А “самиздат”? Так называлось распространение текстов в обход официальных каналов. Это было и вовсе запрещено — такое буквально грозило тюрьмой. Но всё равно “самиздат” жил и здравствовал; так, я познакомился с “Лолитой” Набокова именно по самиздатовской бледной копии, отпечатанной на копировальной машинке “Эра”. И это была даже не полноценная книга, а всего лишь пачка потрёпанных, серых бумажных листов. Но сочетание запретности копии с запретностью предосудительной темы, так виртуозно развёрнутой автором, делали эту пачку бумаги предметом таким же желанным, каким, наверное, было для Евы эдемское яблоко.
Впрочем, не одни лишь запретные, но и разрешённые книги неотразимо влекли нас к себе. Оказавшись в гостях у малознакомого человека, ты первым делом бросал взгляд на его книжные полки: подбор книг говорил о хозяине едва ли не больше, чем его речь и одежда. А книжные магазины — место особого притяжения: иногда ноги сами несли тебя в них, в нарушение всех твоих прежних планов, и ты надолго задерживался возле книжных рядов, перебирая, листая, читая и чуть ли не пробуя книги на вкус. Особенно привлекательны были книжные магазины в небольших городах и посёлках: там спрос на книги был всё-таки меньше, и имелись хорошие шансы найти что-либо стоящее. Не забуду книжного магазина в посёлке Тим — это родные места моих отца с матерью, — куда я приходил, едва он открывался, и потом проводил там целые часы, набирая тяжёлые стопки интересных мне книг (они, как почти и всё остальное в той жизни, были недороги). Мир тимского книжного магазина стал мне настолько родным, что я, кажется, целую вечность мог бы провести у его полок, глазами внимательно перебирая названия книг, а руками бережно листая страницы. Людей там было мало, а часто и не было вовсе, и ничто не мешало моим одиноким заплывам по книжному морю. И хотя это море было огромным, в глубине души жило чувство, что я обязательно его переплыву, то есть непременно прочту все те книги, которые дожидаются, пока я прикоснусь к ним, сниму с полки, поверчу так и эдак и начну перекладывать их страницы справа налево, чувствуя, как в моей голове — и моей левой руке — прибавляется тяжести от прочитанной книги.

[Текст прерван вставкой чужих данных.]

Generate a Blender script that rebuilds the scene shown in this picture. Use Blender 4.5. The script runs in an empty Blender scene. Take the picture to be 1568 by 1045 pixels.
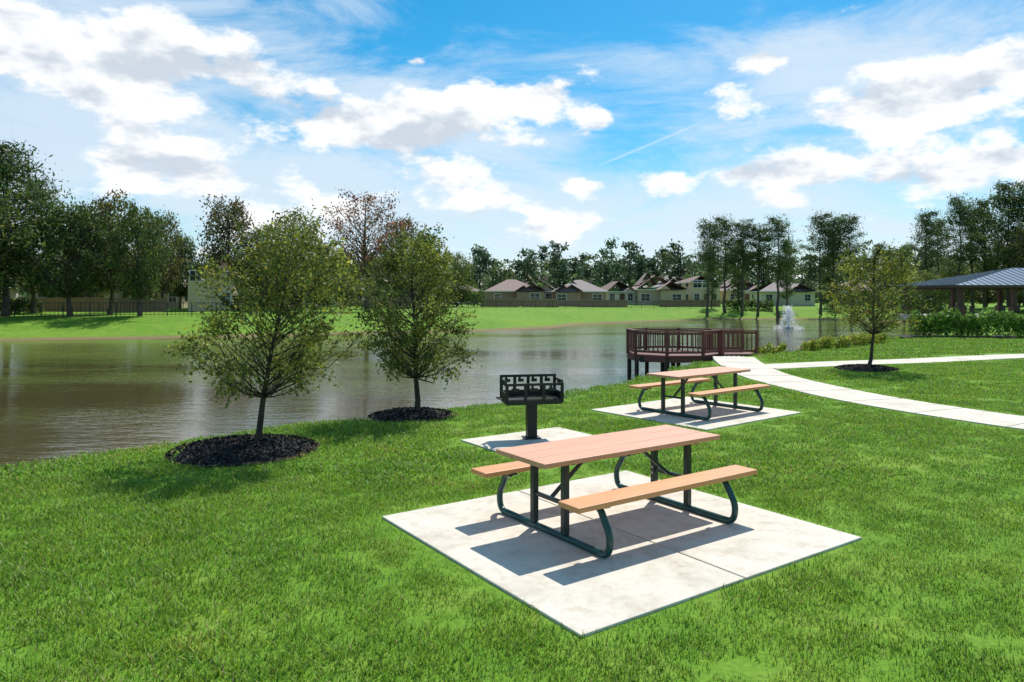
import bpy, math, random
import numpy as np
from mathutils import Vector, Matrix
random.seed(7)
RNG=np.random.default_rng(7)
S=bpy.context.scene
COL=S.collection

# ---------------------------------------------------------------- materials
def new_mat(name):
    m=bpy.data.materials.new(name); m.use_nodes=True
    nt=m.node_tree; nt.nodes.clear()
    out=nt.nodes.new('ShaderNodeOutputMaterial')
    return m,nt,out
def N(nt,t,**kw):
    n=nt.nodes.new(t)
    for k,v in kw.items():
        if k.startswith('i_'): n.inputs[k[2:].replace('_',' ')].default_value=v
        else: setattr(n,k,v)
    return n
def ramp(nt,fac,stops):
    r=nt.nodes.new('ShaderNodeValToRGB')
    el=r.color_ramp.elements
    while len(el)<len(stops): el.new(0.5)
    for e,(p,c) in zip(el,stops):
        e.position=p; e.color=(c[0],c[1],c[2],1)
    nt.links.new(fac,r.inputs[0]); return r
def noise_tex(nt,scale,detail=4,rough=.55,coord='Object',vec=None,stretch=None):
    if vec is None:
        tc=nt.nodes.new('ShaderNodeTexCoord'); vec=tc.outputs[coord]
    if stretch:
        mp=nt.nodes.new('ShaderNodeMapping'); mp.inputs['Scale'].default_value=stretch
        nt.links.new(vec,mp.inputs[0]); vec=mp.outputs[0]
    n=nt.nodes.new('ShaderNodeTexNoise'); n.inputs['Scale'].default_value=scale
    n.inputs['Detail'].default_value=detail; n.inputs['Roughness'].default_value=rough
    nt.links.new(vec,n.inputs['Vector']); return n
def simple(name,c1,c2,scale=8,rough=.6,bump=.1,bscale=None,metal=0,stretch=None,detail=5,spec=.5):
    m,nt,out=new_mat(name)
    n=noise_tex(nt,scale,detail,stretch=stretch)
    r=ramp(nt,n.outputs[0],[(.3,c1),(.7,c2)])
    p=N(nt,'ShaderNodeBsdfPrincipled'); p.inputs['Roughness'].default_value=rough
    p.inputs['Metallic'].default_value=metal; p.inputs['Specular IOR Level'].default_value=spec
    nt.links.new(r.outputs[0],p.inputs['Base Color'])
    if bump:
        n2=noise_tex(nt,bscale or scale*6,4,stretch=stretch)
        b=N(nt,'ShaderNodeBump'); b.inputs['Strength'].default_value=bump; b.inputs['Distance'].default_value=.01
        nt.links.new(n2.outputs[0],b.inputs['Height']); nt.links.new(b.outputs[0],p.inputs['Normal'])
    nt.links.new(p.outputs[0],out.inputs[0]); return m
def leafmat(name,transl=.35,rough=.5,worldnoise=False,spec=.3):
    m,nt,out=new_mat(name)
    at=N(nt,'ShaderNodeAttribute',attribute_name='Col')
    colo=at.outputs['Color']
    if worldnoise:
        g=N(nt,'ShaderNodeNewGeometry')
        n=noise_tex(nt,.8,4,.65,vec=g.outputs['Position'])
        r=ramp(nt,n.outputs[0],[(.3,(.74,.84,.8)),(.48,(1,1,1)),(.62,(1.2,1.05,1.1)),(.74,(1.75,1.14,1.6))])
        mx=N(nt,'ShaderNodeMix',data_type='RGBA',blend_type='MULTIPLY'); mx.inputs[0].default_value=1
        nt.links.new(colo,mx.inputs[6]); nt.links.new(r.outputs[0],mx.inputs[7]); colo=mx.outputs[2]
    p=N(nt,'ShaderNodeBsdfPrincipled'); p.inputs['Roughness'].default_value=rough; p.inputs['Specular IOR Level'].default_value=spec
    t=N(nt,'ShaderNodeBsdfTranslucent')
    mx2=N(nt,'ShaderNodeMixShader'); mx2.inputs[0].default_value=transl
    nt.links.new(colo,p.inputs['Base Color']); nt.links.new(colo,t.inputs['Color'])
    nt.links.new(p.outputs[0],mx2.inputs[1]); nt.links.new(t.outputs[0],mx2.inputs[2])
    nt.links.new(mx2.outputs[0],out.inputs[0]); return m

M={}
M['leaf']=leafmat('leaf_foliage',.46,.5,spec=.25)
M['blade']=leafmat('grass_blade',.42,.5,True)
M['bark']=simple('bark',(.030,.020,.016),(.085,.062,.048),14,.9,.6,40,stretch=(1,1,.25))
M['barkfar']=simple('bark_far',(.07,.05,.035),(.16,.12,.09),3,.9,0)
M['plank']=simple('composite_plank_terracotta',(.62,.29,.16),(.72,.37,.22),5,.5,.12,30,stretch=(.3,4,4))
M['plank2']=simple('composite_plank_cedar',(.64,.27,.10),(.74,.35,.15),5,.5,.12,30,stretch=(.3,4,4))
M['frame']=simple('green_powdercoat',(.006,.050,.046),(.012,.07,.064),20,.28,.03)
M['leg']=simple('black_green_steel',(.008,.022,.02),(.014,.03,.028),20,.35,.03)
M['bolt']=simple('galvanised',(.35,.35,.35),(.5,.5,.5),20,.35,0,metal=1)
M['black']=simple('black_steel',(.008,.008,.009),(.02,.018,.017),25,.5,.1)
M['mulch']=simple('mulch_dark',(.008,.008,.009),(.035,.03,.03),30,.95,.8,60)
M['chip']=leafmat('mulch_chip',0.0,.9)
M['dock']=simple('stained_timber',(.12,.036,.028),(.20,.07,.055),6,.7,.2,stretch=(.5,3,3))
M['pile']=simple('pile_timber',(.03,.022,.018),(.07,.05,.04),6,.8,.2)
M['roofmetal']=simple('standing_seam_metal',(.13,.18,.25),(.17,.22,.29),2,.38,0,metal=.2)
M['post']=simple('pavilion_post',(.07,.035,.025),(.11,.06,.04),8,.8,.2)
M['shingle']=simple('roof_shingle',(.25,.175,.145),(.36,.26,.22),3,.9,.3,stretch=(1,1,5))
M['shingle2']=simple('roof_shingle_grey',(.27,.22,.20),(.38,.32,.30),3,.9,.3,stretch=(1,1,5))
M['shingle3']=simple('roof_shingle_brown',(.17,.11,.09),(.26,.18,.15),3,.9,.3,stretch=(1,1,5))
M['brick']=simple('brick_brown',(.36,.21,.15),(.48,.31,.23),9,.9,.3)
M['brick2']=simple('brick_tan',(.52,.38,.27),(.62,.48,.36),9,.9,.3)
M['siding']=simple('siding_tan',(.66,.50,.32),(.74,.58,.39),4,.8,.1,stretch=(.2,.2,6))
M['siding2']=simple('siding_cream',(.70,.59,.47),(.78,.68,.56),4,.8,.1,stretch=(.2,.2,6))
M['trim']=simple('white_trim',(.76,.73,.69),(.8,.78,.75),3,.6,0)
M['glass']=simple('window_glass',(.02,.025,.03),(.05,.06,.07),1,.08,0)
M['door']=simple('door_paint',(.10,.04,.03),(.14,.06,.04),3,.5,0)
M['fencewood']=simple('fence_wood',(.26,.15,.10),(.40,.26,.18),3,.85,.2,stretch=(6,6,.5))
M['spray']=leafmat('water_spray',.5,.4)

def concrete():
    m,nt,out=new_mat('concrete')
    n=noise_tex(nt,1.6,8,.68); r=ramp(nt,n.outputs[0],[(.3,(.54,.48,.385)),(.5,(.67,.612,.515)),(.72,(.73,.68,.585))])
    n3=noise_tex(nt,7,6,.7); r3=ramp(nt,n3.outputs[0],[(.3,(.80,.75,.67)),(.5,(1,1,1)),(.8,(1.04,1.03,1))])
    mx=N(nt,'ShaderNodeMix',data_type='RGBA',blend_type='MULTIPLY'); mx.inputs[0].default_value=.9
    nt.links.new(r.outputs[0],mx.inputs[6]); nt.links.new(r3.outputs[0],mx.inputs[7])
    n2=noise_tex(nt,90,3,.6)
    b=N(nt,'ShaderNodeBump'); b.inputs['Strength'].default_value=.35; b.inputs['Distance'].default_value=.004
    nt.links.new(n2.outputs[0],b.inputs['Height'])
    p=N(nt,'ShaderNodeBsdfPrincipled'); p.inputs['Roughness'].default_value=.85
    nt.links.new(mx.outputs[2],p.inputs['Base Color']); nt.links.new(b.outputs[0],p.inputs['Normal'])
    nt.links.new(p.outputs[0],out.inputs[0]); return m
M['conc']=concrete()

def ground_mat():
    m,nt,out=new_mat('grass_ground')
    g=N(nt,'ShaderNodeNewGeometry'); pos=g.outputs['Position']
    big=noise_tex(nt,.12,4,.6,vec=pos); mid=noise_tex(nt,1.3,5,.65,vec=pos); fine=noise_tex(nt,22,4,.7,vec=pos)
    r1=ramp(nt,mid.outputs[0],[(.28,(.12,.25,.02)),(.5,(.155,.30,.026)),(.72,(.24,.35,.05))])
    r2=ramp(nt,big.outputs[0],[(.3,(.8,.88,.8)),(.5,(1,1,1)),(.7,(1.15,1.05,1.0))])
    r3=ramp(nt,fine.outputs[0],[(.3,(.45,.5,.45)),(.55,(1,1,1)),(.8,(1.35,1.25,1.25))])
    a=N(nt,'ShaderNodeMix',data_type='RGBA',blend_type='MULTIPLY'); a.inputs[0].default_value=1
    b=N(nt,'ShaderNodeMix',data_type='RGBA',blend_type='MULTIPLY'); b.inputs[0].default_value=.8
    nt.links.new(r1.outputs[0],a.inputs[6]); nt.links.new(r2.outputs[0],a.inputs[7])
    nt.links.new(a.outputs[2],b.inputs[6]); nt.links.new(r3.outputs[0],b.inputs[7])
    sep=N(nt,'ShaderNodeSeparateXYZ'); nt.links.new(pos,sep.inputs[0])
    mr=N(nt,'ShaderNodeMapRange'); mr.inputs[1].default_value=-.80; mr.inputs[2].default_value=-.95; nt.links.new(sep.outputs[2],mr.inputs[0])
    c=N(nt,'ShaderNodeMix',data_type='RGBA'); nt.links.new(mr.outputs[0],c.inputs[0]); nt.links.new(b.outputs[2],c.inputs[6]); c.inputs[7].default_value=(.22,.16,.08,1)
    p=N(nt,'ShaderNodeBsdfPrincipled'); p.inputs['Roughness'].default_value=.9; p.inputs['Specular IOR Level'].default_value=.15
    nt.links.new(c.outputs[2],p.inputs['Base Color'])
    n2=noise_tex(nt,30,4,.7,vec=pos); bp=N(nt,'ShaderNodeBump'); bp.inputs['Strength'].default_value=.5; bp.inputs['Distance'].default_value=.03
    nt.links.new(n2.outputs[0],bp.inputs['Height']); nt.links.new(bp.outputs[0],p.inputs['Normal'])
    nt.links.new(p.outputs[0],out.inputs[0]); return m
M['ground']=ground_mat()

def water_mat():
    m,nt,out=new_mat('pond_water')
    g=N(nt,'ShaderNodeNewGeometry'); pos=g.outputs['Position']
    n1=noise_tex(nt,1.9,4,.66,vec=pos,stretch=(.55,1.5,1)); n2=noise_tex(nt,.10,3,.6,vec=pos,stretch=(.5,1.4,1))
    mr=N(nt,'ShaderNodeMapRange'); mr.inputs[1].default_value=.38; mr.inputs[2].default_value=.64; mr.inputs[3].default_value=.25; mr.inputs[4].default_value=1.0
    nt.links.new(n2.outputs[0],mr.inputs[0])
    mul=N(nt,'ShaderNodeMath',operation='MULTIPLY'); nt.links.new(n1.outputs[0],mul.inputs[0]); nt.links.new(mr.outputs[0],mul.inputs[1])
    bp=N(nt,'ShaderNodeBump'); bp.inputs['Strength'].default_value=.5; bp.inputs['Distance'].default_value=.065
    nt.links.new(mul.outputs[0],bp.inputs['Height'])
    p=N(nt,'ShaderNodeBsdfPrincipled'); p.inputs['Base Color'].default_value=(.075,.064,.026,1)
    p.inputs['Roughness'].default_value=.05; p.inputs['IOR'].default_value=1.33
    nt.links.new(bp.outputs[0],p.inputs['Normal'])
    nt.links.new(p.outputs[0],out.inputs[0]); return m
M['water']=water_mat()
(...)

Убеждение в том, что мир без книг и без чтения есть неполноценный, ущербный, неправильный мир, вошло в нас, что называется, с молоком матери. Да никто б из нас и не поверил, что такой мир возможен; представить, что книги исчезли из повседневного обихода, почти то же самое, что представить, как из воздуха исчез кислород: в такой атмосфере нельзя существовать. И даже короткое расставание с книгами переживалось мучительно. Например, в туристических наших походах — а уж походил-то я, слава Богу, немало! — едва ли не самым тяжёлым для меня был не холод и не дожди, не усталость и мошкара, а отсутствие книг. За две недели твои глаза, мозг, душа начинали так голодать и томиться без чтения, что, стоило оказаться где-либо близ человеческого жилища, ты жадно накидывался на любое печатное слово, которое подвернулось глазам, точь-в-точь как гоголевский Петрушка. Ты читал вывески магазинов и расписания поездов, обрывки газет, случайно попавших в руки, правила поведения в общественном транспорте, листки “Их разыскивает милиция” (с которых угрюмо смотрели похмельные глаза фотороботов) и даже рукописные объявления на фонарных столбах: “Продаётся полдома с участком” или “Пропала хромая собака без левого уха, отзывается на кличку “Дружок”...
Отчего же теперь я не только не вижу, не чувствую прежнего книжного голода и всё реже встречаю читающего человека? Экраны разнообразных гаджетов, как вы понимаете, в счёт не идут, там всё больше картинки или неграмотно-куцые SМS-сообщения. Настоящее чтение — вдумчиво-неторопливое, не скользящее по поверхности мозга, а проникающее в глубину души, — так быстро уходит из нашей жизни, что я начинаю бояться: а не уйдёт ли с ним вместе и сам человек? Неужели мы, люди, веками учились читать и писать, чтобы теперь разучиться?
И если такое всё же произойдёт, что ждёт и нас, и всю нашу планету? Вздохнёт ли она облегчённо, вторично впав в дикость, оставшись без докучавших ей — очень уж беспокойных! — учёных людей? Или, напротив, одичавшая и бессловесная наша Земля — и мы вместе с ней, одичавшие и позабывшие грамоту люди, — будем томиться и тосковать по забытым словам и по надписям, сделанным человеком? Но кто, в таком случае, снова научит нас читать и писать, кто выведет — на песке, на доске, бересте или камне — “аз, буки, веди...”?